Viewpoint

Matthew Alexandris: How the ‘housing theory of everything’ explains Canada’s many converging crises

From declining fertility to sluggish productivity and slow growth, housing shortages exacerbate many other societal problems
A row of new homes is pictured in Ottawa on Monday, Aug. 14, 2023. Sean Kilpatrick/The Canadian Press.

Canada’s housing shortage is at the centre of its housing crisis.

With the lowest number of housing units per 1,000 residents of any G7 country, a ratio that has only gotten exceedingly worse since the uptick of immigration in recent years, Canada faces the highest prices for housing in the G7. 

Canada’s housing crisis has been heavily covered and analyzed, from how it is fuelling homelessness, pushing families out of big urban centres, and leading to more and more people living at home with their parents.

However, these viewpoints have only focused on how it affects people’s housing. In reality, the housing shortage affects everything. That is, according to a trio of analysts writing in the journal Works in Progress, housing shortages also impact many of the most pressing problems in the Western world, among them declining fertility, endemic chronic illness, brutal inequality, climate catastrophe, sluggish productivity, and slow growth.

They have dubbed these phenomena “The Housing Theory of Everything” and with the most acute shortage of any Western country, Canada is victim to many of its ills in particular.

For example, as Trevor Tombe recently noted, even though Canada’s economic productivity has trailed the U.S. for decades, is that the gap is getting wider. While high housing costs do not initially seem like a factor in this trend, it does play an understated part. 

Because many of the high-productivity cities in Canada also have some of the highest costs for rent, many workers are priced out of areas where high-wage jobs are concentrated. This makes it more difficult for workers with the right skills to get jobs in appropriate vacancies and limits their ability to accrue social capital that could give them even better job opportunities. 

One study estimates that in the Sydney metro area, the outward displacement of younger households—who, similarly to many Canadians, move further away from a large city—to more remote, lower-cost land and housing led to significant productivity losses for the Sydney and New South Wales economies.

Moreover, housing costs impact how many businesses allocate their resources and investments. As prices continue to rise, housing costs will absorb more and more capital and crowd out non-residential investment. Because housing investment can be a sector with high returns and few technology spillovers, many non-real estate companies will divert investment flows to housing from other, more productive activities such as business start-ups or expansion.

Productivity may seem like an abstract economic idea for how workers and businesses can earn more, but the housing shortage also has a strong impact on inequality. While many of the political debates about inequality typically are about people with higher and lower level incomes, what is less publicized is the inequality between renters and homeowners. 

According to a report from TD from last year, wealth inequality has been in decline over the last few years, due to, in part, rising home prices that have helped many Canadians see their most valued asset appreciate.
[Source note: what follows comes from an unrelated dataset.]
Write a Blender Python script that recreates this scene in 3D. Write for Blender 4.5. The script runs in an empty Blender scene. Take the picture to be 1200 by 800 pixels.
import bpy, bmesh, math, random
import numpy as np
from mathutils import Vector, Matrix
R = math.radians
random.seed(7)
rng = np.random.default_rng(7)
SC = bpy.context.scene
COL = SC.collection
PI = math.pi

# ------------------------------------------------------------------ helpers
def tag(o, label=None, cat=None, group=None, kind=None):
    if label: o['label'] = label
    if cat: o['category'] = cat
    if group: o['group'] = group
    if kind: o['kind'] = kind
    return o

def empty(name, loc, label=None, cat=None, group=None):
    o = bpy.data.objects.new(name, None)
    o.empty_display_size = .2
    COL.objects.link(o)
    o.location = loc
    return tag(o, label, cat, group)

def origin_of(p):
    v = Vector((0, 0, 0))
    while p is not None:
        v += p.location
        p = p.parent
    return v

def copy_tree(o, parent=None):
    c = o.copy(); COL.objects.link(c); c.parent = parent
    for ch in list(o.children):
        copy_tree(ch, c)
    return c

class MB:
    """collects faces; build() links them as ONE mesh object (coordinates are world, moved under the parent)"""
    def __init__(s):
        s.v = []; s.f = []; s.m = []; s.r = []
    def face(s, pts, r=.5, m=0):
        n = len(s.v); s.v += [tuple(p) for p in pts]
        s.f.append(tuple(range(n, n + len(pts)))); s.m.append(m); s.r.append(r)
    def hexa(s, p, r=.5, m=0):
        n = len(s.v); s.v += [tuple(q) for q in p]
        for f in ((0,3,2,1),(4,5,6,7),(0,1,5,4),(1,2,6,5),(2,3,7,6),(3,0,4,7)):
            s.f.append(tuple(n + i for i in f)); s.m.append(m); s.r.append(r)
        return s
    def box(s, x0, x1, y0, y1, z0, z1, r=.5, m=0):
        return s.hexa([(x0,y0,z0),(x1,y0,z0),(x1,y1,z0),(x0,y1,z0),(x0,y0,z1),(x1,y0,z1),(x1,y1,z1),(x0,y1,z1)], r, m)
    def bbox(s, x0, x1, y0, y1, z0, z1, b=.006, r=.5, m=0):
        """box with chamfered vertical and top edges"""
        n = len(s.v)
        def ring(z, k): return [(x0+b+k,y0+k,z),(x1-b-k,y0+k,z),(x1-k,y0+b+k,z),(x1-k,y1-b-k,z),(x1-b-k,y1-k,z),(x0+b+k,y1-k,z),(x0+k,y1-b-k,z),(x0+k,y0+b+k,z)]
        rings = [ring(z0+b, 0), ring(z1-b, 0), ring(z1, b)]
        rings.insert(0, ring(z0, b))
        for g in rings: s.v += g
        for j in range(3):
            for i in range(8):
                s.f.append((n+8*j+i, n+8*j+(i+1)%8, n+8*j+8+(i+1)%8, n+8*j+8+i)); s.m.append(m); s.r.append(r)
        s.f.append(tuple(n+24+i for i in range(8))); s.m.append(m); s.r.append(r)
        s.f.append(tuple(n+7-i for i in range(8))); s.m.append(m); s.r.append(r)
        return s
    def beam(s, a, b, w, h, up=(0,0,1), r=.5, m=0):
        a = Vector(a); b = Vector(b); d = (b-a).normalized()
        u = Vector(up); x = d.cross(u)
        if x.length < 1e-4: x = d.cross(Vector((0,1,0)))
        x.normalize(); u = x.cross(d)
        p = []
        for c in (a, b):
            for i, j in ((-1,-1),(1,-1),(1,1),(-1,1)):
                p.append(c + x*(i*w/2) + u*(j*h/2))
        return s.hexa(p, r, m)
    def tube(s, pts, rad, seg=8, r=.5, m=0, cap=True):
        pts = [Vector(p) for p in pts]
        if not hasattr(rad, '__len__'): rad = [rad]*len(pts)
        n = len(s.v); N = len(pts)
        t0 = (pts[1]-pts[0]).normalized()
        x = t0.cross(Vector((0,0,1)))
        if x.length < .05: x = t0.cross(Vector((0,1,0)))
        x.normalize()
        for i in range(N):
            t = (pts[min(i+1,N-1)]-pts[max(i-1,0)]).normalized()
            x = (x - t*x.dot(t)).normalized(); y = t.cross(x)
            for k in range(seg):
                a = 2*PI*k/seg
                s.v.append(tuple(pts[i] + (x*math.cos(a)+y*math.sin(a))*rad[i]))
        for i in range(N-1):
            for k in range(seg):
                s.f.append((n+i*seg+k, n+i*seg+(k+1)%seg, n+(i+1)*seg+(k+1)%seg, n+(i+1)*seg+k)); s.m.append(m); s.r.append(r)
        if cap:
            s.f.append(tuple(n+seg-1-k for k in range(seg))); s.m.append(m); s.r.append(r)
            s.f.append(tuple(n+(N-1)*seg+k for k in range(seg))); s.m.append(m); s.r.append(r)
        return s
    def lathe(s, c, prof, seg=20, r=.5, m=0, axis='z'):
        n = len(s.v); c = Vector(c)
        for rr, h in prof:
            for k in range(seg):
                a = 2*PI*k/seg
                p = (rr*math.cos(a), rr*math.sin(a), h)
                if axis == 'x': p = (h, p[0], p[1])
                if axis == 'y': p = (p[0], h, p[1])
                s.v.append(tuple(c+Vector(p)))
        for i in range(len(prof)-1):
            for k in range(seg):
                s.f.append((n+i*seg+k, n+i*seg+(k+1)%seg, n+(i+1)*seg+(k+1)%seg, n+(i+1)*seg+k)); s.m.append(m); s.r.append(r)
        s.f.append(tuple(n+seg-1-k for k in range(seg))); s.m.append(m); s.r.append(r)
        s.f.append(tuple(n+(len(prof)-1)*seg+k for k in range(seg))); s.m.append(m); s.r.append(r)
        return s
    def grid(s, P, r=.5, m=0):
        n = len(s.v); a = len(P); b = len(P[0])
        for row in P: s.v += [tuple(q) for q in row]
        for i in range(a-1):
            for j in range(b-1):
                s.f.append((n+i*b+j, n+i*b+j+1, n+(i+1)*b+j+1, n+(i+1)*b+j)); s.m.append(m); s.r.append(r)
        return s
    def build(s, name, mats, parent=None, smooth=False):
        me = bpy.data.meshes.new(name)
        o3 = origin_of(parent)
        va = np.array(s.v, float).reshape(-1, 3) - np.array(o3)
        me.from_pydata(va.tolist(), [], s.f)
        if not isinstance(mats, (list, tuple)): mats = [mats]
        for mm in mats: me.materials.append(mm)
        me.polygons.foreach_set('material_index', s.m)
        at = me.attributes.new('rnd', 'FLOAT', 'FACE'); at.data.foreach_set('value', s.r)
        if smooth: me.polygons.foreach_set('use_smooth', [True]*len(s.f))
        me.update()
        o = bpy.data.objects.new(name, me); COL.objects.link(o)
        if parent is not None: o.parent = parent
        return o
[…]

However, the rising costs have exacerbated the gap between households that own a home and households that rent. For example, the average net worth of homeowners born between 1955 and 1964 is now 6.3 times higher than that of non-homeowners born during the same time.

With home prices rising significantly over the past decade, the rate of homeownership has fallen as many that do not have a high income and/or do not have financial help from their parents struggle to come up with a down payment. As the authors of the report put it, “[i]t’s too simplistic to define Canada’s wealth inequality as one of rich versus poor. Over time, it has proven to be one of homeowner versus non-homeowner.”

Most notably, the housing shortage has a critical impact on climate change. Despite the federal government making waves by introducing and expanding policies to reduce carbon emissions, they have overlooked the impact that housing policy can play to aid in the fight.

Dense housing development can often lead to lower per capita carbon consumption as it gives way to transit-rich and more walkable communities. Academics have found that low-density developments produced nearly four times the greenhouse gas emissions of high-density alternatives. Additionally, doubling urban density can reduce carbon pollution from household travel by nearly half and residential energy use by more than a third. This is why many in the YIMBY community were upset with Doug Ford’s decision to open up the Greenbelt for development, despite the justification that it would help address Ontario’s housing shortage.

The takeaway from all this is that all levels of government need to take the housing shortage more seriously. Even if they think some action to expand the housing supply is too ambitious, due to the multifaceted ways the dearth of housing creates problems, in actuality, it probably wouldn’t be ambitious enough.